Effects of Co substitution on the structural and magnetic properties of Sr(Ni$_{1-x}$Co$_x$)$_2$P$_2$

Abstract: Although SrNi$2$P$_2$ adopts the common ThCr$_2$Si$_2$ structure for $T\geq 325$ K, being in an uncollapsed tetragonal state, on cooling below 325 K it adopts a one-third collapsed orthorhombic phase where one out of every three P rows bond across the Sr layers. On the other hand, SrCo$_2$P$_2$ only exhibits the uncollapsed ThCr$_2$Si$_2$ structure from room temperature down to 1.8 K. Neither SrNi$_2$P$_2$ nor SrCo$_2$P$_2$ manifests magnetic transitions down to 50 mK and 2 K, respectively.

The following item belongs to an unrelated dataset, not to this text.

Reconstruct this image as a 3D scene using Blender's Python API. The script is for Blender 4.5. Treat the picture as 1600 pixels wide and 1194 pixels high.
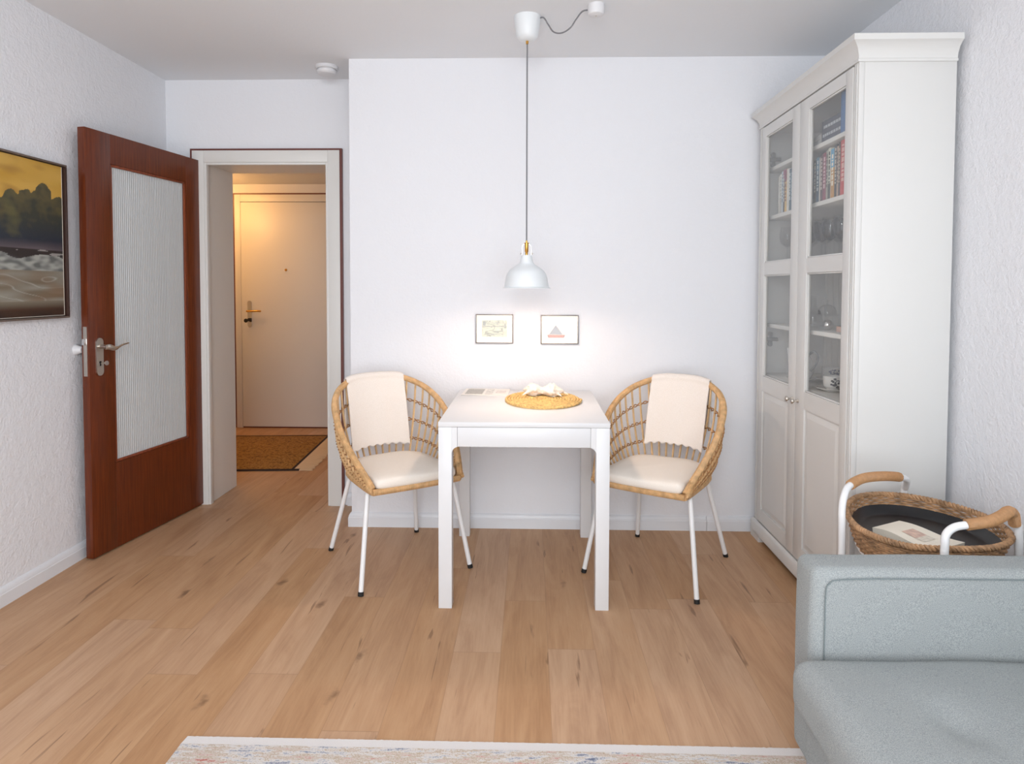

In this work we report the effects of Co substitution in Sr(Ni${1-x}$Co$_x$)$_2$P$_2$, which allows for tuning the transition between the one-third collapsed and the uncollapsed structure. We find a rapid decrease of the one-third collapsed structural transition temperature with increasing Co fraction, until reaching full suppression for $x \geq 0.1$. Substitution levels in the range $0.11\leq x\leq 0.58$ show no signs of any transition down to 1.8 K in the magnetization or resistance measurements in the range $1.8\ \text{K}\leq T\leq 300\ \text{K}$. However, different magnetically ordered states emerge for $x\geq 0.65$, and disappear for $x\geq 0.99$, recovering the known paramagnetic properties of the parent compound SrCo$_2$P$_2$. These results are summarized in a phase diagram, built upon the characterization done on single crystals with different Co fraction. Both the magnetic and structural properties are compared to other systems with ThCr$_2$Si$_2$ structure that exhibit magnetic ordering and collapsed tetragonal transitions. The magnetic ordering and moment formation are well described by Takahashi's spin fluctuation theory of itinerant electron magnetism.